▸ **Material supplied**:
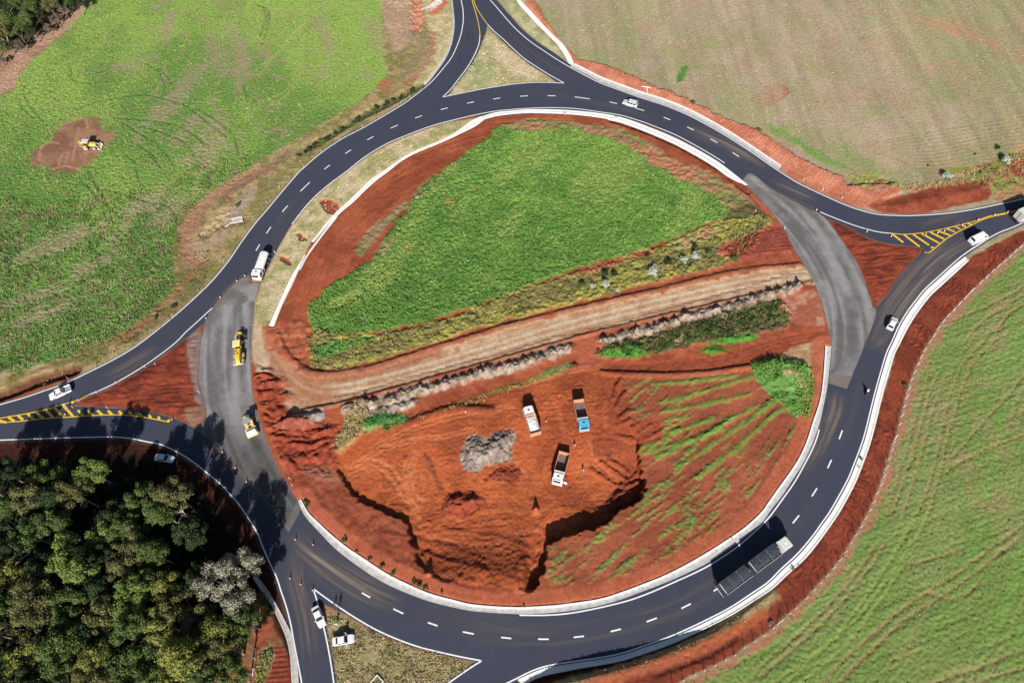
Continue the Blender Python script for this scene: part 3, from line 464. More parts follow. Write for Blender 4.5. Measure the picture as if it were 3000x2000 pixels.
# bottom triangle
w, mk, _ = paint([(940, 1755), (1040, 1808), (1165, 1875), (1292, 1913), (1420, 1940), (1360, 1970), (1280, 2040), (1200, 2140), (990, 2140), (975, 1950)], sr(172, 156, 116), sr(150, 142, 94), .3, .3, Nc=N2, smooth=False); Z[w] += mk*((N1[w]-.5)*.16+(N0[w]-.5)*.1)
paint([(948, 1765), (985, 1772), (1000, 1800), (960, 1800)], sr(178, 136, 92), None, .6, .8)
stroke([(955, 1768), (1037, 1813), (1165, 1879), (1292, 1918), (1405, 1942)], .45, sr(172, 120, 84), 0, .4, .7, .3)
# left and right red triangles
for P_ in (tri_left, tri_right):
    w, mk, d = area(P_, .2, .2, smooth=False); tint(w, mk, sr(150, 68, 46), N2, sr(120, 54, 38)); Z[w] += mk*(ss(0, 2.5, d)*.25+(vn(X[w]/2.6+N2[w]*2, Y[w]/.55+N6[w]*4, 31)-.5)*.32+(N1[w]-.5)*.1)
paint([(548, 1010), (580, 960), (590, 960), (586, 1100), (596, 1200), (590, 1230), (566, 1130)], sr(150, 132, 122), None, .5, .8, k=.8)
paint([(540, 1215), (600, 1180), (600, 1222), (570, 1255)], sr(150, 108, 84), None, .8, 1)
# ---- the island
IS = ring_in
w, mk_i, _ = area(IS, .2, .1, smooth=False)
only = mk_i.copy(); keep = A[w].copy()
tint(w, mk_i, sr(172, 90, 58), N6, sr(150, 74, 48)); Z[w] = Z[w]*(1-mk_i)+mk_i*((N2[w]-.5)*.22+(N1[w]-.5)*.12+(WN[w]-.5)*.07)
ic = ring_in.mean(0); ra = np.hypot(X[w]-ic[0], Y[w]-ic[1]); an_ = np.arctan2(Y[w]-ic[1], X[w]-ic[0])*62
sk = vn(an_/9, ra/.55, 23)*.6+vn(an_/4, ra/1.3, 24)*.4; A[w] *= (1+mk_i*(sk-.5)*.42)[..., None]; Z[w] += mk_i*(sk-.5)*.16
w2, mk, _ = paint(LS, sr(206, 186, 146), sr(170, 164, 108), .3, .3, Nc=N2, smooth=False)
for pg in ([(937, 590), (960, 583), (993, 602), (990, 620), (976, 628), (955, 618)], [(866, 680), (880, 677), (902, 702), (895, 708), (870, 694)], [(816, 752), (826, 746), (855, 765), (850, 775), (820, 763)]):
    ww, m_, _ = paint(pg, sr(176, 88, 62), sr(150, 76, 54), .2, .9, Nc=N1); Z[ww] -= .45*m_
OV = 1.2755
G1 = [(1148, 288), (1240, 275), (1330, 285), (1430, 302), (1470, 335), (1500, 360), (1560, 388), (1640, 420), (1720, 470), (1738, 490), (1640, 508), (1520, 560), (1330, 620), (1230, 650), (1130, 690), (1000, 735), (850, 765), (740, 770), (708, 740), (712, 700), (760, 660), (862, 590), (884, 556), (940, 470), (968, 440), (1020, 390), (1090, 340), (1130, 310)]
w, mk, d = area(W(G1, OV), .7, 1.4); tint(w, mk, LUSH, N6, LUSH2, .34, .64)
gd = W([(1100, 700), (1350, 330)], OV); gv = gd[1]-gd[0]; gp = ((X-gd[0][0])*gv[0]+(Y-gd[0][1])*gv[1])/(gv@gv)
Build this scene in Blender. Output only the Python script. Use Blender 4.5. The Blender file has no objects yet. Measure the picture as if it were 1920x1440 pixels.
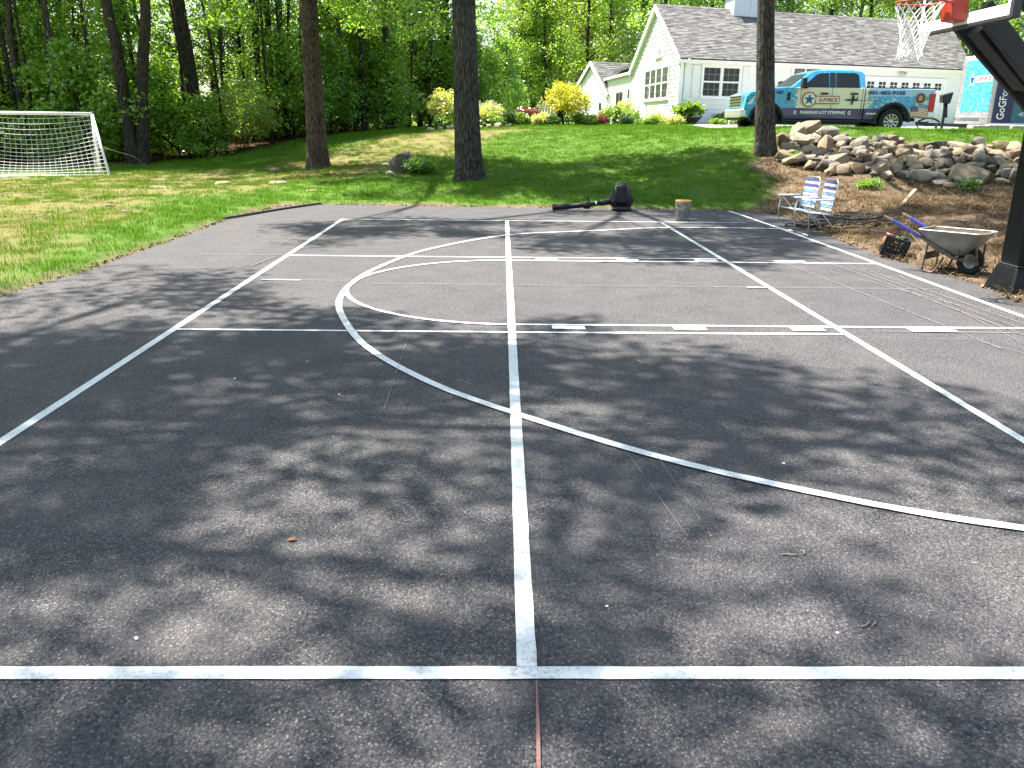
import bpy, bmesh, math, random
import numpy as np
from mathutils import Vector, Matrix, Quaternion, noise as mnoise

SC = bpy.context.scene
COL = SC.collection
R = math.radians
rng = np.random.default_rng(7)
random.seed(7)

# ------------------------------------------------------------------ camera, sky, sun, exposure
cam_d = bpy.data.cameras.new("camera")
cam_d.sensor_width = 36.0
cam_d.lens = 1524.3 / 1920 * 36.0
cam_d.clip_start = 0.05
cam_d.clip_end = 2000
cam = bpy.data.objects.new("camera", cam_d)
COL.objects.link(cam)
def cam_axes(yaw, pitch, roll):
    cy, sy, cp, sp = math.cos(yaw), math.sin(yaw), math.cos(pitch), math.sin(pitch)
    F = Vector((sy*cp, cy*cp, sp)); Rt = Vector((cy, -sy, 0)); U = Rt.cross(F)
    c, s = math.cos(roll), math.sin(roll)
    return c*Rt + s*U, -s*Rt + c*U, F
_r, _u, _f = cam_axes(R(0.8123), R(-17.8054), R(0.5741))
cm = Matrix.Identity(4)
for i in range(3):
    cm[i][0], cm[i][1], cm[i][2] = _r[i], _u[i], -_f[i]
cm[0][3], cm[1][3], cm[2][3] = -0.0947, -9.1787, 1.782
cam.matrix_world = cm
SC.camera = cam

SUN = Vector((-0.375, 0.205, 0.904)).normalized()
world = bpy.data.worlds.new("World")
SC.world = world
world.use_nodes = True
wn = world.node_tree
wn.nodes.clear()
wo = wn.nodes.new("ShaderNodeOutputWorld")
wb = wn.nodes.new("ShaderNodeBackground")
ws = wn.nodes.new("ShaderNodeTexSky")
ws.sky_type = 'NISHITA'
ws.sun_disc = False
ws.sun_elevation = math.asin(SUN.z)
ws.sun_rotation = math.atan2(SUN.x, SUN.y) % (2*math.pi)
ws.air_density = 1.3
ws.dust_density = 2.0
ws.ozone_density = 1.0
wb.inputs["Strength"].default_value = 0.08
wn.links.new(ws.outputs[0], wb.inputs[0])
wn.links.new(wb.outputs[0], wo.inputs[0])

sun_d = bpy.data.lights.new("sun", 'SUN')
sun_d.energy = 5.0
sun_d.angle = R(0.62)
sun_d.color = (1.0, 0.955, 0.87)
sun_o = bpy.data.objects.new("sun", sun_d)
sun_o.rotation_euler = SUN.to_track_quat('Z', 'Y').to_euler()
sun_o.location = (-20, 10, 40)
COL.objects.link(sun_o)

SC.view_settings.view_transform = 'Standard'
SC.view_settings.look = 'None'
SC.view_settings.exposure = 2.05
SC.view_settings.gamma = 1.0
SC.view_settings.use_curve_mapping = False
SC.cycles.max_bounces = 8
SC.cycles.diffuse_bounces = 4
SC.cycles.transparent_max_bounces = 12

# ------------------------------------------------------------------ helpers
def link(o, parent=None):
    COL.objects.link(o)
    if parent is not None:
        o.parent = parent
    return o

def tag(o, label=None, cat=None, group=None, kind=None):
    if label: o["label"] = label
    if cat: o["category"] = cat
    if group: o["group"] = group
    if kind: o["kind"] = kind
    return o

def thing(name, label, cat, loc=(0, 0, 0), rz=0.0, group=None, rot=None):
    o = bpy.data.objects.new(name, None)
    o.empty_display_size = 0.2
    o.location = loc
    o.rotation_euler = rot if rot is not None else (0, 0, rz)
    link(o)
    return tag(o, label, cat, group)

def copy_tree(o, parent=None):
    c = o.copy()
    COL.objects.link(c)
    c.parent = parent
    for ch in list(o.children):
        copy_tree(ch, c)
    return c

class MB:
    """collects shapes and links them as one mesh object"""
    def __init__(self):
        self.v, self.f, self.m, self.s = [], [], [], []
        self.mi = 0
    def add(self, verts, faces, smooth=False):
        b = len(self.v)
        self.v.extend([tuple(p) for p in verts])
        for f in faces:
            self.f.append([b+i for i in f]); self.m.append(self.mi); self.s.append(smooth)
        return self
    def box(self, c, s, M=None):
        x, y, z = (a/2 for a in s)
        P = [Vector((sx*x, sy*y, sz*z)) for sz in (-1, 1) for sy in (-1, 1) for sx in (-1, 1)]
        if M is not None: P = [M @ p for p in P]
        P = [p + Vector(c) for p in P]
        return self.add(P, [(0,2,3,1),(4,5,7,6),(0,1,5,4),(2,6,7,3),(0,4,6,2),(1,3,7,5)])
    def hexa(self, P):
        """8 points: bottom 4 ring, top 4 ring"""
        return self.add(P, [(3,2,1,0),(4,5,6,7),(0,1,5,4),(1,2,6,5),(2,3,7,6),(3,0,4,7)])
    def bar(self, a, b, w, h, up=(0,0,1)):
        a, b = Vector(a), Vector(b)
        d = (b-a).normalized(); up = Vector(up)
        if abs(d.dot(up)) > .98: up = Vector((1,0,0))
        s = d.cross(up).normalized()*w/2; t = s.cross(d).normalized()*h/2
        return self.hexa([a-s-t, a+s-t, a+s+t, a-s+t, b-s-t, b+s-t, b+s+t, b-s+t])
    def tube(self, pts, r, n=8, cap=True, smooth=True):
        pts = [Vector(p) for p in pts]
        rs = [float(q) for q in r] if isinstance(r, (list, tuple, np.ndarray)) else [float(r)]*len(pts)
        ring = []; prev = None
        b = len(self.v)
        for i, p in enumerate(pts):
            d = (pts[min(i+1, len(pts)-1)] - pts[max(i-1, 0)])
            d = d.normalized() if d.length > 1e-9 else Vector((0,0,1))
            if prev is None:
                u = d.cross(Vector((0,0,1)) if abs(d.z) < .95 else Vector((1,0,0))).normalized()
            else:
                u = (prev - d*prev.dot(d)).normalized()
            prev = u; w = d.cross(u)
            for k in range(n):
                a = 2*math.pi*k/n
                self.v.append(tuple(p + rs[i]*(math.cos(a)*u + math.sin(a)*w)))
        for i in range(len(pts)-1):
            for k in range(n):
                k2 = (k+1) % n
                self.f.append([b+i*n+k, b+i*n+k2, b+(i+1)*n+k2, b+(i+1)*n+k]); self.m.append(self.mi); self.s.append(smooth)
        if cap:
            self.f.append([b+k for k in range(n)][::-1]); self.m.append(self.mi); self.s.append(False)
            e = b+(len(pts)-1)*n
            self.f.append([e+k for k in range(n)]); self.m.append(self.mi); self.s.append(False)
        return self
    def lathe(self, prof, n=24, M=None, smooth=True, arc=None):
        """prof: (radius, z) pairs, spun about z; M places it"""
        M = M or Matrix.Identity(4)
        b = len(self.v)
        for r, z in prof:
            for k in range(n):
                a = 2*math.pi*k/n
                self.v.append(tuple(M @ Vector((r*math.cos(a), r*math.sin(a), z))))
        for i in range(len(prof)-1):
            for k in range(n):
                k2 = (k+1) % n
                self.f.append([b+i*n+k, b+i*n+k2, b+(i+1)*n+k2, b+(i+1)*n+k]); self.m.append(self.mi); self.s.append(smooth)
        return self
    def prism(self, poly, a, b, M=None, smooth=False):
        """poly of (x,z) extruded along y from a to b"""
        n = len(poly)
        P = [Vector((x, a, z)) for x, z in poly] + [Vector((x, b, z)) for x, z in poly]
        if M is not None: P = [M @ p for p in P]
        return self.add(P, [list(range(n)), list(range(2*n-1, n-1, -1))] + [[(i+1) % n, i, n+i, n+(i+1) % n] for i in range(n)], smooth)
    def mesh(self, name, mats):
        me = bpy.data.meshes.new(name)
        me.from_pydata(self.v, [], self.f)
        for m in (mats if isinstance(mats, (list, tuple)) else [mats]):
            me.materials.append(m)
        me.polygons.foreach_set("material_index", self.m)
        me.polygons.foreach_set("use_smooth", self.s)
        me.update()
        return me
    def build(self, name, mats, parent=None, bevel=0.0, seg=2, fix=True):
        me = self.mesh(name, mats)
        if fix:
            bm = bmesh.new(); bm.from_mesh(me)
            bmesh.ops.recalc_face_normals(bm, faces=bm.faces)
            bm.to_mesh(me); bm.free()
        o = bpy.data.objects.new(name, me)
        link(o, parent)
        if bevel:
            mo = o.modifiers.new("bevel", 'BEVEL'); mo.width = bevel; mo.segments = seg; mo.limit_method = 'ANGLE'; mo.angle_limit = R(40)
        return o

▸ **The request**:
Skip all pictures. Output only the lines from the one containing "Build this scene" to the one containing "random.seed(7)", both lines included.

▸ **Exercise answer**:
Build this scene in Blender. Output only the Python script. Use Blender 4.5. The Blender file has no objects yet. Measure the picture as if it were 1920x1440 pixels.
import bpy, bmesh, math, random
import numpy as np
from mathutils import Vector, Matrix, Quaternion, noise as mnoise

SC = bpy.context.scene
COL = SC.collection
R = math.radians
rng = np.random.default_rng(7)
random.seed(7)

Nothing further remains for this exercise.